Japan Geoscience Union Meeting 2018

Presentation information

[JJ] Evening Poster

B (Biogeosciences) » B-CG Complex & General

[B-CG09] Decoding the history of Earth: From Hadean to the present

Tue. May 22, 2018 5:15 PM - 6:30 PM Poster Hall (International Exhibition Hall7, Makuhari Messe)

convener:Tsuyoshi Komiya(Department of Earth Science & Astronomy Graduate School of Arts and Sciences The University of Tokyo), Yasuhiro Kato(Department of Systems Innovation, Graduate School of Engineering, University of Tokyo), Katsuhiko Suzuki(国立研究開発法人海洋研究開発機構・海底資源研究開発センター)

[BCG09-P13] Lithostratigraphy and detrital zircon geochronology of the Upper Cretaceous Bayanshiree Formation in the East Gobi Desert, Mongolia

*Tomoya Terada1, Khishigjav Tsogtbaatar2, Shuhei Sakata3, Kazumasa Aoki4, Takeshi Imayama5, Mototaka Saneyoshi1 (1.Okayama Univ., Sic. Bio-geo, 2.IPG, 3.Gakusyuuin Univ. Chemistry, 4.Okayama Univ., Sic. Applied Science, 5.Okayama Univ., Sic. RINS)

Keywords:Mongolia, The Upper Cretaceous, Lithostratigraphy, Zircon geochronology

The Upper Cretaceous Bayanshiree Formation in the East Gobi Desert contains various vertebrate fossils (Shuvalov, 2000). The lowermost layer of the formation is composed of basalts, and yields K-Ar ages of 101-92Ma (Shuvalov, 2000). The uppermost layer of this formation has been dated as Coniacian-Santonian on the basis of molluscs (Shuvalov, 2000). However, the precise deposition age of the Bayanshiree Formation has not yet been determined due to lack of key-beds. In this study, in order to reveal the paleo-environment of the Bayanshiree Formation, we focused on the Khongil Tsav, which is one of type localities of the Bayanshiree Formation, and applied lithostratigraphical and geochronological analyses to that area.

The Bayanshiree Formation in the Khongil Tsav can be subdivided into two units: Unit 1 and Unit 2 from bottom to top. The Unit 1 consists of coarse to fine grained sandstone and massive mudstone. Each thickness is 0.1-4.0 m and 0.2-2.0 m, respectively. The composed rocks of the Unit 2 are the same as the Unit 1, and the thickness of sandstone and mudstone are 0.2-7.5 m and 0.1-1.0 m, respectively. Trough crossbedding and ripple lamination are recognized in both units. A red-bed mudstone, whose thickness is 4.0-7.5 m, is also recognized in the lowest part of the Unit 2. These sedimentary facies clearly show that the Bayanshiree Formation is fluvial sediment. Moreover, several fining-upward sequences, which are 3.0-6.0 m thick in Unit 1 and are 5.0-10.0 m thick in Unit 2 are also found. Those sequences indicate that the fullvial system gradually increased from the Unit 1 to the Unit 2. The red-bed mudstone is slightly thinner southeast than northeast. The northwestward-thickening trend and paleocurrent from northwest in the Unit 1 to southwest in the Unit 2 is therefore attributed to faster subsidence in the northwest.

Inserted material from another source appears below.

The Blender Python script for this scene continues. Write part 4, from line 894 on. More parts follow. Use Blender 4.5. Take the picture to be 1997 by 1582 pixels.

Zircon U-Pb dating of 26 sandstone samples collected from the area have been analyzed by laser-ablation inductively coupled plasma-mass spectrometry (LA-ICP-MS). As a result, the youngest ages (YA) obtained from the samples are almost the same values, which are ca. 130-120 Ma. The YA are significantly older than the deposition age of the Bayanshiree Formation recognized from the molluscs. This results are consistent with acid igneous activities near Mongolia had not occurred after ca. 120 Ma (Yarmolyuk et al., 2015). The age histogram obtained from the studied samples show four clusters of ages: (1) Early Cretaceous (ca. 130-120 Ma), (2) Late Devonian-Middle Jurassic (ca. 380-170 Ma), (3) Cambrian-Early Devon (ca. 540-400 Ma) and (4) Proterozoic (ca. 2000-750 Ma). The same trend is also confirmed in the other localities of the Bayanshiree Formation. Those results suggest that sediment supply of terrigenous clastics to the Bayanshiree Formation was not significantly changed. Under the paleo-continental setting, zircon U-Pb ages of ca. 2000-750 Ma show that source area of the formation was the Siberia craton(e.g. Donskaya et al., 2012; Priyatkina et al, 2016). The Relationships between Mongolia and the Siberia craton has unchanged since Cretaceous. Thus, large-scale fluvial systems, which were distributed from Mongolia to the Siberia Craton and 6,000,000 km², could have resulting in sediment supply of the formation.